Cvar v. Arthur Young & Co.

Order of Supreme Court, New York County (Edward H. Lehner, J.), entered on January 18, 1991 which, inter alia, granted plaintiffs’ cross-motion to compel discovery to the extent of ordering defendant to comply with plaintiffs’ first request for the production of documents dated November 8, 1990 as to items 1-7 and 9-14, is unanimously modified, on the law, the facts and in the exercise of discretion, to the extent of striking instructions labeled "B” and "C” and item no. 1 of plaintiffs’ November 8, 1990 first request for the production of documents, and as so modified, the order is otherwise affirmed, without costs. Appeal from order of said court and Justice entered February 19, 1991, which denied defendant’s motion to modify the January 18, 1991 order is deemed a denial of a motion for reargument and as such is dismissed as non-appealable, without costs.

The propriety of the use of the phrase "[a]ll documents evidencing or referring to,” is context oriented; the issue is whether the request constitutes the type of overbreadth that warrants judicial intervention (Ensign Bank v Gerald Modell, Inc., 163 AD2d 149; Agricultural & Indus.

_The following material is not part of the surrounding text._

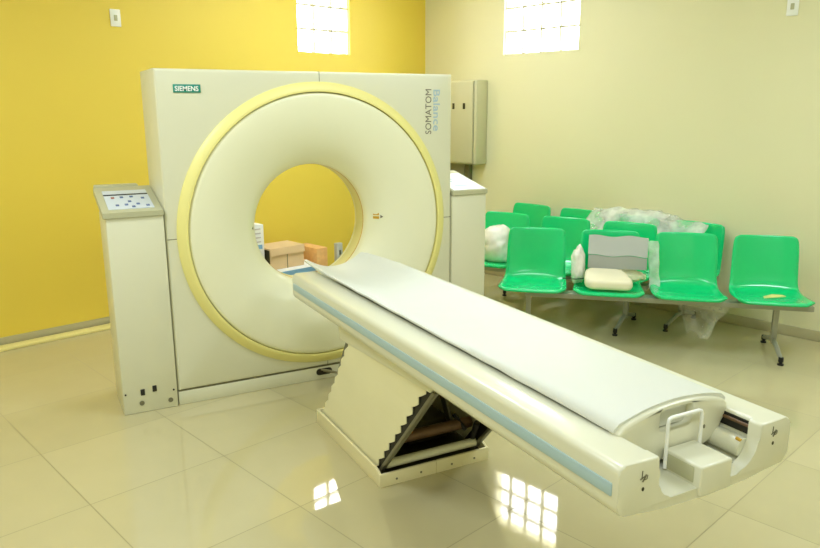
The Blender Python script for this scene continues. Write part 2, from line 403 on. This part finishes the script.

Corp. v Chemical Bank, 94 AD2d 671, 672). Upon examining plaintiffs’ first document request, it appears that the only remaining request that is improperly overbroad is item no. 1, which seeks "All *315documents evidencing or referring to the Consulting and License Agreement entered into on or about July 16, 1987 between plaintiffs and Arthur Young ('Agreement’).” This item fails to give any insight as to the classification of documents sought and is a "blunderbuss” approach, especially when taken in conjunction with the broad yet standard definition of "document” and the definition of "evidencing” or "referring to” set forth in plaintiffs’ request. By contrast, the remaining requests are not so undefined as to require judicial intervention.

Plaintiff’s instructions "B” and "C”, however, are offensive in terms of breadth, especially in absence of any indication that such types of documents exist. The more expedient procedure would be to require plaintiffs take depositions, determine whether such types of documents exist, and allow the defendant to specify its objection to the document’s production (see, Ehrlich v Ehrlich, 74 AD2d 519). Concur — Sullivan, J. P., Milonas, Ross, Asch and Kassal, JJ.